In Germany, domestic production based sports racing is since the 1950s largely dominated by Porsche, plus BMW and Mercedes-Benz, although sports car/GT racing gradually became eclipsed by touring cars and the initially sports car based Deutsche Rennsport Meisterschaft gradually evolved into the Deutsche Tourenwagen Meisterschaft. Porsche started to evolve a line of sports prototypes from the 1953 1500cc flat-4 Porsche 550; noted for their toughness and reliability they started to win in races of attrition such as the Targa Florio and 12 Hours of Sebring. They grew slightly bigger to 2000cc flat-6 up to the 1967 Porsche 910, which still was an underdog compared to the 4 liter V12 Ferrari P and 7 liter V8 Ford GT40. From 1968, Porsche entered the biggest classes, with the 3 liter prototype Porsche 908 and finally the 5 liter sportscar Porsche 917, and the Stuttgart marque became first a competitor for overall wins and then came to dominate sports car racing – both they and Mercedes have made intermittent returns to the top level of the sport through the 1970s, 80s, 90s and 2010s. The long Nordschleife of the Nürburgring, opened in 1927 and used for testing by German manufacturers ever since, is since the 2000s also visited by brands from other continents trying to top the List of Nürburgring lap times.
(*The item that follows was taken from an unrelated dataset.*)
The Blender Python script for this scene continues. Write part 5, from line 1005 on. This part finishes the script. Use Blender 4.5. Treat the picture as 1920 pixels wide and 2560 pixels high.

Sports car racing has intermittently been popular in Japan – in the 1960s small-capacity sports racers and even a local version of the Group 7 cars as raced in the Canadian-American Challenge Cup were popular; a healthy local sports prototype championship ran until the early 1990s and now the Super GT series provides high-budget exposure to manufacturers, with many international drivers appearing. The Japanese manufacturers have also been frequent visitors to the US sports car scene and to the European scene, in particular Le Mans, where despite many years of trying by all the main Japanese marques the only victory to have been scored by a Japanese marque was by Mazda in 1991, until 2018 when Toyota scored a first and second-place finish. Toyota followed this with another 1-2 finish in 2019.